Build Status codecov.io

This Julia package provides the @cse macro, which performs common subexpression elimination. That means that, given a piece of code like:

for i in 1:10
    x[i] = foo(1) + i
end

in which the function foo(1) is evaluated 10 times, the @cse macro will produce code that moves that expression out of the loop:

foo_1 = foo(1)
for i in 1:10
    x[i] = foo_1 + i
end

and thus only evaluates foo(1) once.

Arbitrarily complex nested expressions can be handled, and should result in more efficient code:

@cse inv(H) * (G + W) - (G + W)' * inv(H)

becomes:

inv_H = inv(H)
G_plus_W = G + W
inv_H * G_plus_W - G_plus_W' * inv_H

You can also wrap entire function definitions or code blocks:

@cse function foo(x)
    [f(x) == i for i in 1:5]
end

Caveats

This package is very new and its results may not be correct. Please use it carefully and report any issues you find.

Any function called within a block wrapped in the @cse macro must be pure. That is to say, the function must have no side-effects. The @cse macro can not enforce or verify this. If your function has side-effects, then the common subexpression elimination may change the behavior of your program, since those side-effects will not happen as often as you had expected.

Brief aside on function purity

A pure function is one with no side-effects. When we say that a function has side-effects, we mean that calling it somehow changes the state of your program, beyond just the value that it returns. A trivial function that does have a side-effect is:

f_counter = 0
function f(x)
    global f_counter
    f_counter += 1
    2 * x
end

which increases a counter f_counter every time it is called.

In addition, any function that mutates its input arguments can not be pure, since changing its input arguments constitutes a side effect.

Visualization

The CSE transformation can be visualized using the TreeView.jl package. Here's a very simple example:

rendering of before and after as TreeView.jl trees

How it Works

This package does not (currently) construct a full data-flow graph like DataFlow.jl.

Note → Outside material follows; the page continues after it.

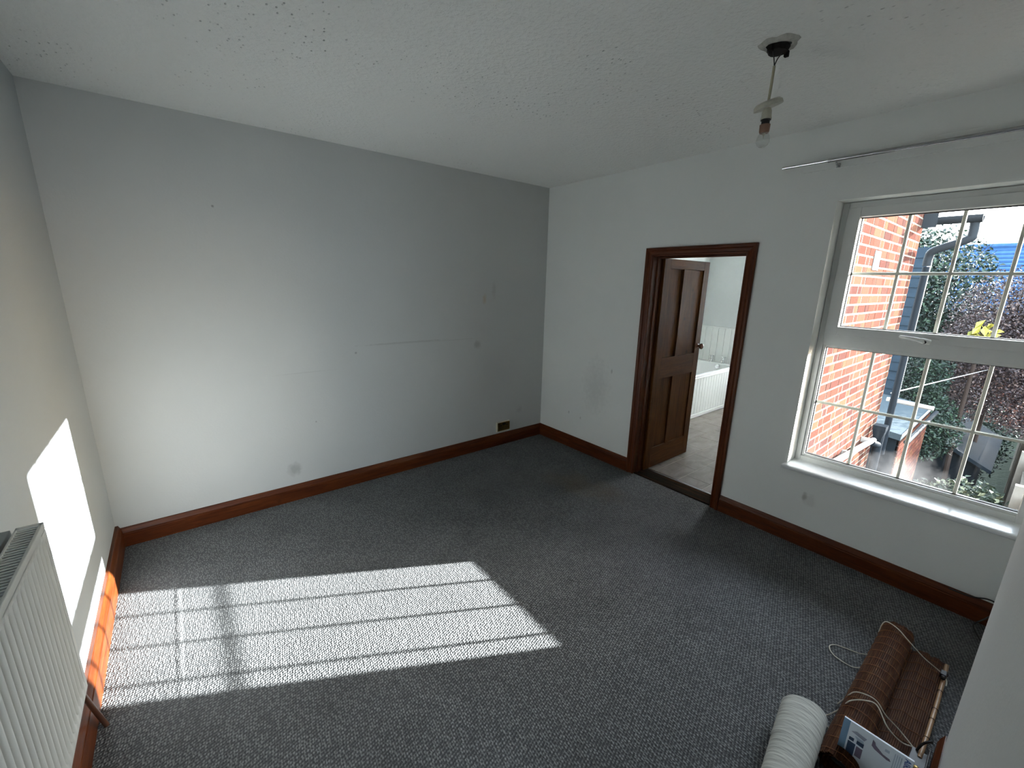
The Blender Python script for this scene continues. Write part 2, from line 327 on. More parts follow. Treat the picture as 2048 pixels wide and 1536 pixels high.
# chimney breast with slightly wavy plaster arris
b = BM(); ax, ay, LX = -1.165, -3.56, -2.65; zs = [i * H / 40 for i in range(41)]; ring = []
for z in zs:
    wob = .012 * math.sin(z * 5.1 + .6) + .008 * math.sin(z * 13.0)
    ring.append([b.verts.new(q_) for q_ in ((LX, ay, z), (ax - .05, ay, z), (ax - .012 + wob, ay - .004, z), (ax + wob, ay - .03, z), (ax + wob, -3.9, z), (LX, -3.9, z))])
for a_, c_ in zip(ring, ring[1:]):
    for k in range(6): b.faces.new((a_[k], a_[(k + 1) % 6], c_[(k + 1) % 6], c_[k]))
b.faces.new(ring[0]); b.faces.new(ring[-1])
tag(obj('wall_chimney', b, M_near, smooth=True), 'projecting grey wall close to the camera', 'wall', kind='structure')

# landing the photographer stands in; unseen window added for fill light
LY = -5.2
tag(cbox('wall_landing', (LX, -3.9, 0), (LX + .1, LY, H), M_near), 'landing side wall behind the camera', 'wall', kind='structure')
b = BM(); q0, q1, qz0, qz1 = L + .10, LX - .25, .85, 2.05
box(b, (L - .3, LY, 0), (q0, LY - .2, H)); box(b, (q1, LY, 0), (LX + .1, LY - .2, H)); box(b, (q0, LY, 0), (q1, LY - .2, qz0)); box(b, (q0, LY, qz1), (q1, LY - .2, H))
tag(obj('wall_landing_end', b, M_near), 'landing end wall around the added fill window, behind the camera', 'wall', kind='structure')
# skirting boards
def skirt(name, f0, f1, mat, label, t=.022, h=.1305):
    prof = [(0, 0), (t, 0), (t, h - .042), (t - .004, h - .038), (t - .003, h - .032), (t - .007, h - .022), (t - .013, h - .010), (t - .015, h - .003), (t - .018, h), (0, h)]
    o = obj(name, sweep(BM(), prof, [f0, f1]), mat); return tag(o, label, 'skirting board', kind='structure')
skirt('baseboard_back', lambda u, v: V((L + .002, -u, v)), lambda u, v: V((-.60, -u, v)), M_wx, 'reddish varnished skirting along the long grey wall')
skirt('baseboard_back', lambda u, v: V((-.6003, -u, v)), lambda u, v: V((-u, -u, v)), M_wx, 'short length of varnished skirting under the brass socket')
skirt('baseboard_left', lambda u, v: V((L + u, -.0, v)), lambda u, v: V((L + u, -3.5, v)), M_wy, 'varnished skirting below the radiator', t=.032, h=.15)
skirt('baseboard_right', lambda u, v: V((-u, -u, v)), lambda u, v: V((-u, -1.250, v)), M_wy, 'varnished skirting between the room corner and the door frame')
skirt('baseboard_right', lambda u, v: V((-u, -2.146, v)), lambda u, v: V((-u, NEAR, v)), M_wy, 'dark varnished skirting below the window')
skirt('baseboard_near', lambda u, v: V((-1.17, -3.56 + u * .8, v)), lambda u, v: V((-2.65, -3.56 + u * .8, v)), M_wx, 'end of dark skirting on the wall close to the camera')

# ------------------------------------------------------------------ door 1: casing, lining, threshold, leaf
d1 = thing('door_1', (.06, -1.7, 0), 'open four-panel pine door in a dark varnished frame', 'door', kind='structure')
oy1, oy2, oz = -1.3282, -2.0749, 1.978
def cas(w0, d0): return [(0, 0), (0, .012), (.006, .016), (.014, .018), (.020, .013), (.040, .016), (.052, .024), (.060, .026), (.070, .026), (.0745, .020), (.0745, 0)]
prof = cas(0, 0)
P = [lambda u, v: V((-v, oy1 + u, 0)), lambda u, v: V((-v, oy1 + u, oz + u * .95))]
P2 = [lambda u, v: V((-v, oy1 + u, oz + u * .95)), lambda u, v: V((-v, oy2 - u * .92, oz + u * .95))]
P3 = [lambda u, v: V((-v, oy2 - u * .92, oz + u * .95)), lambda u, v: V((-v, oy2 - u * .92, 0))]
for pp, m_ in ((P, M_wz), (P2, M_wy), (P3, M_wz)): obj('casing', sweep(BM(), prof, pp), m_, d1)
cbox('lining', (-.002, oy1, 0), (TW + .004, DY1, DZ), M_wz, d1, .002); cbox('lining', (-.002, oy2, 0), (TW + .004, DY2, DZ), M_wz, d1, .002)
cbox('lining', (-.002, oy1, oz), (TW + .004, oy2, DZ), M_wy, d1, .002)
cbox('door_stop', (.045, oy1 - .012, 0), (.08, oy1, oz), M_wz, d1, .002); cbox('door_stop', (.045, oy2 + .012, 0), (.08, oy2, oz), M_wz, d1, .002); cbox('door_stop', (.045, oy1, oz - .012), (.08, oy2, oz), M_wy, d1, .002)
th = tag(cbox('threshold', (.004, oy2 - .01, -.02), (.182, oy1 + .01, .006), M_thr, d1, .003), 'dark worn timber threshold')
tag(cbox('threshold_strip', (.182, oy2 - .01, -.005), (.204, oy1 + .01, .010), M_steel, d1, .003), 'bright metal floor strip')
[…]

Instead, it performs a few relatively simple steps:

  1. Initialize the set of disqualified symbols to {}
  2. Initialize the list of setup commands to []
  3. Walk the expression tree, repeatedly performing these steps:
    1. If an assignment operation (like x = 5) is encountered, then add the target of the assignment (x in this case) to the disqualified symbols.
    2. If a function call is encountered and all the function arguments are either constants or symbols, and those symbols are not disqualified, then:
      1. Replace the function call in the current expression with a newly generated symbol
      2. Append to the setup commands an expression which performs the function call and assigns it to the new symbol
  4. Return the transformed expression, with all the setup commands prepended.

This simple procedure ensures that we only cache functions whose inputs do not change within the given code block (assuming that all function calls are pure, as required above).